The site’s editors also reworked their definition of “sex,” a word which has become a battleground for conservatives opposed to both transgender rights and gay marriage. The new definition clarifies that while sex is usually framed as a male-female binary based on egg and sperm production, “the way that a person's sex is categorized depends on several characteristics,” including “genitals, chromosomes, hormonal profiles, and external physical features,” and is not necessarily connected to a person’s gender identity. That knowledge is ever more essential as anti-trans legislation increasingly targets intersex rights and autonomy as well.
“Language is, as always, constantly changing, but the sheer range and volume of vocabulary captured in our latest update to Dictionary.com reflects a shared feeling that change today is happening faster and more than ever before,” said John Kelly, senior director of editorial at Dictionary.com, in a press release Tuesday. “Our team of lexicographers is documenting and contextualizing that unstoppable swirl of the English language — not only to help us better understand our changing times, but how the times we live in change, in turn, our language.”

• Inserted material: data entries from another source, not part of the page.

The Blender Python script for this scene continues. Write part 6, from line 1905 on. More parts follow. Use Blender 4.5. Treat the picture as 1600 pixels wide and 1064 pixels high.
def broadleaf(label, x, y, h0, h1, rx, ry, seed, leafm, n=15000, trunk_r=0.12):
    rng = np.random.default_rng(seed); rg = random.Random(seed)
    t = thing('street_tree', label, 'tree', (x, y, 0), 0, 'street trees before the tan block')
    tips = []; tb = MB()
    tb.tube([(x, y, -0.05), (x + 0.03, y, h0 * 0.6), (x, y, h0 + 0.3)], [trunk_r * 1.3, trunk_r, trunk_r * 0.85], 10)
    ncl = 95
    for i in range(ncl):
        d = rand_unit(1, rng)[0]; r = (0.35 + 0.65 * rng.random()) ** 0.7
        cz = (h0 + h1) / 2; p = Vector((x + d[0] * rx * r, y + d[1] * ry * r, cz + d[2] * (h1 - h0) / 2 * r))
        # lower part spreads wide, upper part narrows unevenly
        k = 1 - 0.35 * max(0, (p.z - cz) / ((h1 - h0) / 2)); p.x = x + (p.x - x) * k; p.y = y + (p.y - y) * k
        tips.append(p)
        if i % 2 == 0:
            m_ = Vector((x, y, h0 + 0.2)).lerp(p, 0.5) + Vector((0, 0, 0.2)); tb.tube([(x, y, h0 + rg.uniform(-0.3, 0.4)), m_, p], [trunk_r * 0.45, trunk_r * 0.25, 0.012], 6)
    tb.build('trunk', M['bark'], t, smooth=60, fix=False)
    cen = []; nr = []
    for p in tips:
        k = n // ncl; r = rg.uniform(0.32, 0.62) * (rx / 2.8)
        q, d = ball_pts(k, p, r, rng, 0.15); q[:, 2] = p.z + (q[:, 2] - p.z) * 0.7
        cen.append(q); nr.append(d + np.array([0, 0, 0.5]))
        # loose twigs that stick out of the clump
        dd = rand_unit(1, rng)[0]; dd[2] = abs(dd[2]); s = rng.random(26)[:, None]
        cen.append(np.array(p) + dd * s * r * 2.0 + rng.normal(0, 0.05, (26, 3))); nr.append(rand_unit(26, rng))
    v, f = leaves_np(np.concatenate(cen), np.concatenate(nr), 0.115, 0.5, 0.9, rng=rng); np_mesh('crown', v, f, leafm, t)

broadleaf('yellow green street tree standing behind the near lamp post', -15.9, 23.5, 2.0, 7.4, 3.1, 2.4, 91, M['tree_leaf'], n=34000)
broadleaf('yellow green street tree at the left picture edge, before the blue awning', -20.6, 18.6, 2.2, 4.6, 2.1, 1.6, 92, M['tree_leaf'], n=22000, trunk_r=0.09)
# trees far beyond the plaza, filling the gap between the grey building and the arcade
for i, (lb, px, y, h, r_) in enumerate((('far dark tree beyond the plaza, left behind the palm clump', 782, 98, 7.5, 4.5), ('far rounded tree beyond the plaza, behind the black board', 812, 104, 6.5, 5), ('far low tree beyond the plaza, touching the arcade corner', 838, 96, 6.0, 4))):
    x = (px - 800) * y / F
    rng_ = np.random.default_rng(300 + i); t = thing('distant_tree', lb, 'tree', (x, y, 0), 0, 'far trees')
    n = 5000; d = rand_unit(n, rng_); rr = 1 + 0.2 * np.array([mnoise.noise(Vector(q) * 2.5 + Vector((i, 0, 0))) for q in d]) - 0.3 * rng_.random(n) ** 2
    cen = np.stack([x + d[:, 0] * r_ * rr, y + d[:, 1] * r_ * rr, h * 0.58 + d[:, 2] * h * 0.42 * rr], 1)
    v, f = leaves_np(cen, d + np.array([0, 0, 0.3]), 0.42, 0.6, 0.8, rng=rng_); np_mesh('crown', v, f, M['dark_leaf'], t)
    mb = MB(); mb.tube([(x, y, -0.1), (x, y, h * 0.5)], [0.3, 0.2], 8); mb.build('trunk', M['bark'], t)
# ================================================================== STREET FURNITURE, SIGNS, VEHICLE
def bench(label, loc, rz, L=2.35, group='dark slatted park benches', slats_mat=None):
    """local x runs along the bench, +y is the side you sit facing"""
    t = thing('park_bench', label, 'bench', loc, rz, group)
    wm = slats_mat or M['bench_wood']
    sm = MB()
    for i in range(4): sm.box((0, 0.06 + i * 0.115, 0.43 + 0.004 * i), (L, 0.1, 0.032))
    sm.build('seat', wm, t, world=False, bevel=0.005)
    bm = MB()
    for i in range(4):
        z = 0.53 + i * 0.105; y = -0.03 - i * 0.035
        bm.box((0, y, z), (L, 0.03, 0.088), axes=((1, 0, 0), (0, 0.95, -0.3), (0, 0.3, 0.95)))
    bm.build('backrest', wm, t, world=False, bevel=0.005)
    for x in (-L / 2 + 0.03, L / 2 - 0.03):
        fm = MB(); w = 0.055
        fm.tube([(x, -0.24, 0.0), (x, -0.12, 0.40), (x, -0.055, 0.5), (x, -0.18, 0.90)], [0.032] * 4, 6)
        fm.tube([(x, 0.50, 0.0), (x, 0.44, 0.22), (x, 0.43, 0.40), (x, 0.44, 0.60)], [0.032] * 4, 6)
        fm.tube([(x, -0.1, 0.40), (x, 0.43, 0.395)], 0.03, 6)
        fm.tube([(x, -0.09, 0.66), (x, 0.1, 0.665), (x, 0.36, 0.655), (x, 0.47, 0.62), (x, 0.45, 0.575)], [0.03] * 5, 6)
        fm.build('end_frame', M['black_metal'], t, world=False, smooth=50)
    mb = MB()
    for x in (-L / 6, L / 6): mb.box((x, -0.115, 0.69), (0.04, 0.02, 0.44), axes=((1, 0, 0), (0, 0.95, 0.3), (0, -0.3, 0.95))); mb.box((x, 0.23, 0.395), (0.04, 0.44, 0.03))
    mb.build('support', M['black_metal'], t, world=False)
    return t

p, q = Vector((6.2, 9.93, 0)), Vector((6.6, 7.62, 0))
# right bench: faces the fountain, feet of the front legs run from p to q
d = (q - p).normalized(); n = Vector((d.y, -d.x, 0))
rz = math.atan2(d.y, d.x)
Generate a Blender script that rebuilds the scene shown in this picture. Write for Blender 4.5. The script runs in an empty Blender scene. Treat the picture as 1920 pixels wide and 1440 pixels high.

Other new and updated words in the site’s first update of 2023 include “abrosexual” (denoting a fluid or changing sexual orientation), “multisexual” (an attraction to multiple genders, overlapping with bisexual and pansexual), and “woke,” which editors note has been corrupted to refer to liberal or progressive positions or policies in a generally disparaging sense.
While we’re big fans of many of these updates, including the expanded selection of bread-related terminology, easily the best note you’ll find is in reference to “grundle,” yet another term for the perineum following on the heels of “gooch” and the ever-classic “taint.”
“Alas, our noble lexicographers follow the language wherever it takes them,” write the editors. We salute your brave, valuable, and sometimes ridiculous work, sweet word nerds. Etymology forever!